Your copy should hold exactly the lines from the one containing "Write a Blender" to the one containing "COL = sc.collection", inclusive, with no pictures.

[The records start]

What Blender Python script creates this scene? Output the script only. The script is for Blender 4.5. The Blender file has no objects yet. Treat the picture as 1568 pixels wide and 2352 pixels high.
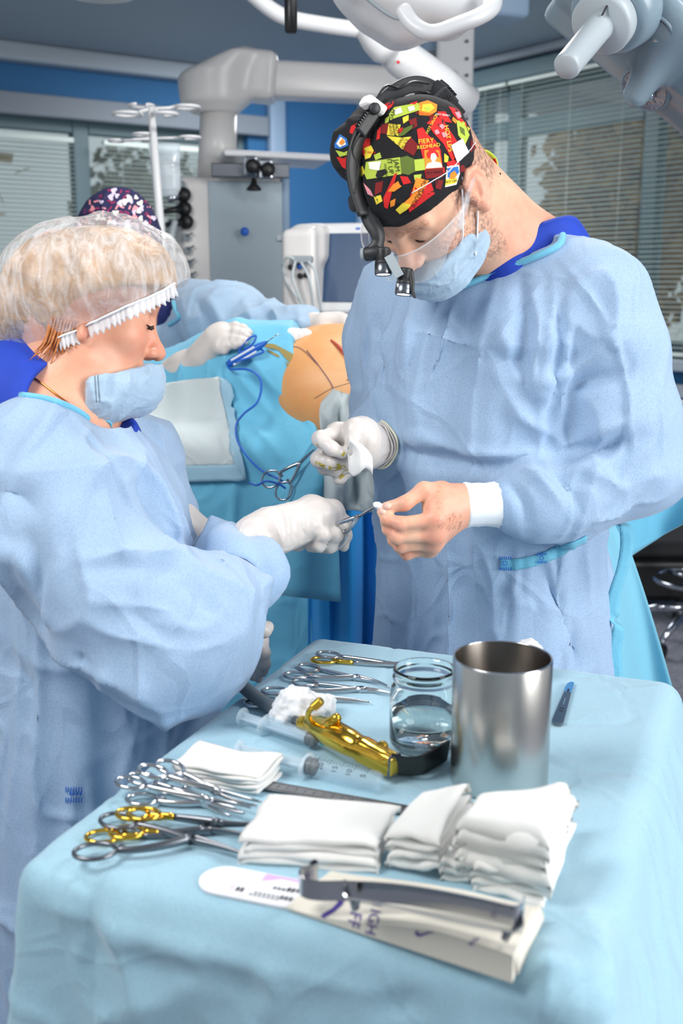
import bpy, bmesh, math, random
import numpy as np
from mathutils import Vector, Matrix
from mathutils.bvhtree import BVHTree

S = bpy.context.scene
COL = S.collection
random.seed(7)
RNG = np.random.default_rng(11)

# ------------------------------------------------------------------ camera
FPX, PITCH, CAMH = 2500.0, math.radians(11.9), 1.5
cam_d = bpy.data.cameras.new('camera')
cam_d.sensor_fit = 'VERTICAL'
cam_d.sensor_height = 36.0
cam_d.sensor_width = 24.0
cam_d.lens = 36.0 * FPX / 2352.0
cam_d.clip_start = 0.05
cam_d.clip_end = 200
cam_d.dof.use_dof = True
cam_d.dof.focus_distance = 1.62
cam_d.dof.aperture_fstop = 5.2
cam = bpy.data.objects.new('camera', cam_d)
cam.location = (0, 0, CAMH)
cam.rotation_euler = (math.radians(90) - PITCH, 0, 0)
COL.objects.link(cam)
S.camera = cam

# ------------------------------------------------------------------ world, lamps, added fills, exposure
world = bpy.data.worlds.new('daylight')
S.world = world
world.use_nodes = True
bg = world.node_tree.nodes['Background']
bg.inputs[0].default_value = (0.90, 0.96, 1.0, 1)
bg.inputs[1].default_value = 0.62


def area_light(name, loc, target, size, energy, color=(1, 1, 1), size_y=None):
    d = bpy.data.lights.new(name, 'AREA')
    d.energy = energy
    d.color = color
    d.shape = 'RECTANGLE' if size_y else 'DISK'
    d.size = size
    if size_y:
        d.size_y = size_y
    o = bpy.data.objects.new(name, d)
    o.location = loc
    o.rotation_euler = (Vector(target) - Vector(loc)).to_track_quat('-Z', 'Y').to_euler()
    COL.objects.link(o)
    return o


area_light('ceiling_lamp_light', (-1.1, 0.6, 2.5), (0.0, 1.6, 1.1), 0.9, 36, (1.0, 0.97, 0.94))
area_light('surgical_lamp_light', (1.3, 1.0, 2.5), (0.1, 1.4, 1.1), 0.5, 15, (1.0, 0.97, 0.94))
area_light('right_fill_light', (2.6, -0.2, 1.75), (0.0, 1.35, 1.15), 1.7, 105, (1.0, 0.99, 0.98), 1.4)  # added soft fill from the right standing in for daylight, no window modelled
area_light('table_lamp_light', (0.15, 2.6, 2.6), (-0.02, 2.2, 1.25), 0.30, 20, (1.0, 0.97, 0.93))
area_light('back_fill_light', (-0.1, 6.0, 2.72), (-0.1, 6.3, 0), 1.4, 62, (0.98, 0.98, 1.0))  # added light without a fixture, brightens the back walls, blinds and pendant

vs = S.view_settings
vs.view_transform = 'Standard'
vs.look = 'None'
vs.exposure = -0.25
vs.gamma = 1.0
vs.use_curve_mapping = False
cy = S.cycles
cy.max_bounces, cy.diffuse_bounces, cy.glossy_bounces = 8, 3, 4
cy.transmission_bounces, cy.transparent_max_bounces = 8, 16

# ------------------------------------------------------------------ coordinates
FW = np.array([0, math.cos(PITCH), -math.sin(PITCH)])
UPV = np.array([0, math.sin(PITCH), math.cos(PITCH)])
RT = np.array([1.0, 0, 0])
CAMP = np.array([0, 0, CAMH])


def ray(x, y):
    return FW * FPX + RT * (x - 784) + UPV * (1176 - y)


def W(x, y, Y):
    d = ray(x, y)
    return CAMP + d * (Y / d[1])


def Tz(x, y, z):
    d = ray(x, y)
    return CAMP + d * ((z - CAMH) / d[2])


def nrm(v):
    v = np.asarray(v, float)
    return v / (np.linalg.norm(v) + 1e-12)


def arr(*p):
    return np.array(p, float)


# ------------------------------------------------------------------ objects
def root_loc(o):
    while o.parent is not None:
        o = o.parent
    return np.array(o.location)


def obj(name, V, F, mat=None, parent=None, smooth=True, local=False, kind=None, label=None):
    """one mesh object; V in world coordinates unless local"""
    V = np.asarray(V, float)
    if parent is not None and not local:
        V = V - root_loc(parent)
    me = bpy.data.meshes.new(name)
    F = [tuple(int(i) for i in f) for f in F] if not isinstance(F, np.ndarray) else F
    if isinstance(F, np.ndarray) and len(F):
        n = F.shape[1]
        me.vertices.add(len(V))
        me.vertices.foreach_set('co', V.astype(np.float32).ravel())
        me.loops.add(F.size)
        me.loops.foreach_set('vertex_index', F.astype(np.int32).ravel())
        me.polygons.add(len(F))
        me.polygons.foreach_set('loop_start', np.arange(0, F.size, n, dtype=np.int32))
        me.update(calc_edges=True)
    else:
        me.from_pydata(V.tolist(), [], F)
    if smooth:
        me.polygons.foreach_set('use_smooth', np.ones(len(me.polygons), bool))
    if mat is not None:
        for m in (mat if isinstance(mat, (list, tuple)) else [mat]):
            me.materials.append(m)
    o = bpy.data.objects.new(name, me)
    COL.objects.link(o)
    if parent is not None:
        o.parent = parent
    if kind:
        o['kind'] = kind
    if label:
        o['label'] = label
    return o


def sharp(o, deg=35):
    """flat where faces meet at an angle, smooth elsewhere"""
    me = o.data
    bm = bmesh.new()
    bm.from_mesh(me)
    lim = math.radians(deg)
    for e in bm.edges:
        e.smooth = not (len(e.link_faces) == 2 and e.calc_face_angle(0) > lim)
    bm.to_mesh(me)
    bm.free()
    return o


def thing(name, label, cat, loc=(0, 0, 0), rot=None, group=None):
    o = bpy.data.objects.new(name, None)
    o.empty_display_size = 0.05
    o.location = tuple(float(c) for c in loc)
    if rot is not None:
        o.rotation_euler = rot
    o['label'] = label
    o['category'] = cat
    if group:
        o['group'] = group
    COL.objects.link(o)
    return o


def tag(o, label, cat, group=None):
    o['label'] = label
    o['category'] = cat
    if group:
        o['group'] = group
    return o


# ------------------------------------------------------------------ shapes -> (V, F)
def join(*parts):
    V, F, n = [], [], 0
    for v, f in parts:
        V.append(np.asarray(v, float))
        F += [tuple(int(i) + n for i in q) for q in f]
        n += len(v)
    return np.concatenate(V), F


def frame_from(z, hint=(0, 0, 1)):
    z = nrm(z)
    h = np.asarray(hint, float)
    if abs(np.dot(h, z)) > 0.98:
        h = arr(1, 0, 0) if abs(z[0]) < 0.9 else arr(0, 1, 0)
    x = nrm(np.cross(h, z))
    return x, np.cross(z, x), z


def box(c, s, ax=None, bev=0.0):
    """box at c, sizes s, axes rows ax, chamfered edges bev"""
    ax = np.eye(3) if ax is None else np.asarray(ax, float)
    h = np.asarray(s, float) / 2
    b = min(bev, min(h) * 0.95)
    if b <= 0:
        V = [(sx * h[0], sy * h[1], sz * h[2]) for sx in (-1, 1) for sy in (-1, 1) for sz in (-1, 1)]
        F = [(0, 1, 3, 2), (4, 6, 7, 5), (0, 4, 5, 1), (2, 3, 7, 6), (0, 2, 6, 4), (1, 5, 7, 3)]
        return np.array(V) @ ax + np.asarray(c), F
    bm = bmesh.new()
    bmesh.ops.create_cube(bm, size=1.0)
    for v in bm.verts:
        v.co = Vector((v.co.x * 2 * h[0], v.co.y * 2 * h[1], v.co.z * 2 * h[2]))
    bmesh.ops.bevel(bm, geom=bm.edges[:], offset=b, segments=3 if b > 0.004 else 2, affect='EDGES', profile=0.5)
    bm.verts.index_update()
    V = np.array([v.co[:] for v in bm.verts])
    F = [tuple(v.index for v in f.verts) for f in bm.faces]
    bm.free()
    return V @ ax + np.asarray(c), F


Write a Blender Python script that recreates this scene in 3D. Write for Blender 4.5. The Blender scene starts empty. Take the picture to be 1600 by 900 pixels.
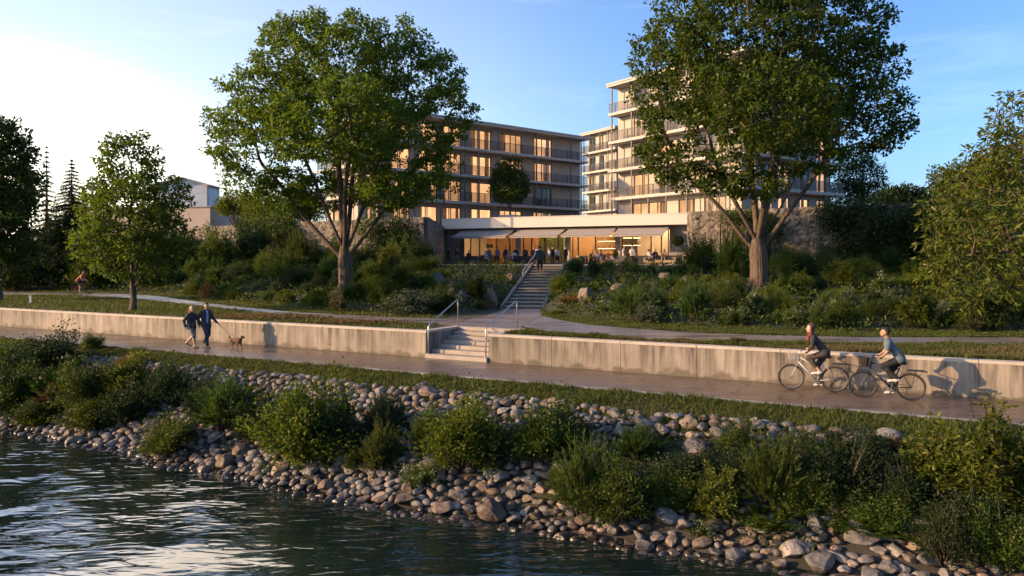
import bpy, math, random
import numpy as np
from mathutils import Vector, Matrix, kdtree
random.seed(7)
R = math.radians
sc = bpy.context.scene
COL = sc.collection

# ------------------------------------------------------------------ camera
F = 1200.0                       # focal length in pixels of the 1600 wide photograph
CZ = 3.5                         # eye height above the riverside path
HOR = 408.0
cam_d = bpy.data.cameras.new('camera'); cam = bpy.data.objects.new('camera', cam_d); COL.objects.link(cam)
cam_d.sensor_width = 36; cam_d.lens = 36 * F / 1600
cam_d.shift_y = -(450 - HOR) / 1600
cam_d.clip_start = .1; cam_d.clip_end = 5000
cam.location = (0, 0, CZ); cam.rotation_euler = (R(90), 0, 0)
sc.camera = cam

def at(px, py, d):
    return np.array([(px - 800) / F * d, d, CZ - (py - HOR) / F * d])
def proj(p):
    return 800 + p[0] / p[1] * F, HOR - (p[2] - CZ) / p[1] * F

# ------------------------------------------------------------------ site frame: u runs along the river wall, v away from the water
A = math.atan(.55); CA, SA = math.cos(A), math.sin(A)
OY = 26.2
def uv(X, Y): return X * CA - (Y - OY) * SA, X * SA + (Y - OY) * CA
def xy(u, v): return u * CA + v * SA, OY - u * SA + v * CA
WATER = -2.0
TOPZ = .95                        # level behind the retaining wall
TERR = 3.2                        # terrace level
VP = -3.42                        # river edge of the path
YS = np.array([(-400, 70), (-60, 66), (-40, 64.5), (-30, 62.3), (-26.5, 59.3), (-18, 49), (-10.8, 40.8), (-5.8, 37.2), (-2.2, 37.5), (-.6, 41.2),
               (1.9, 41.2), (2.2, 37.5), (3.5, 33.4), (6, 30.2), (11.5, 27.4), (17, 27.2), (40, 26), (400, 20)], float)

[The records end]

__Problem solution__
Write a Blender Python script that recreates this scene in 3D. Write for Blender 4.5. The Blender scene starts empty. Take the picture to be 1600 by 900 pixels.
import bpy, math, random
import numpy as np
from mathutils import Vector, Matrix, kdtree
random.seed(7)
R = math.radians
sc = bpy.context.scene
COL = sc.collection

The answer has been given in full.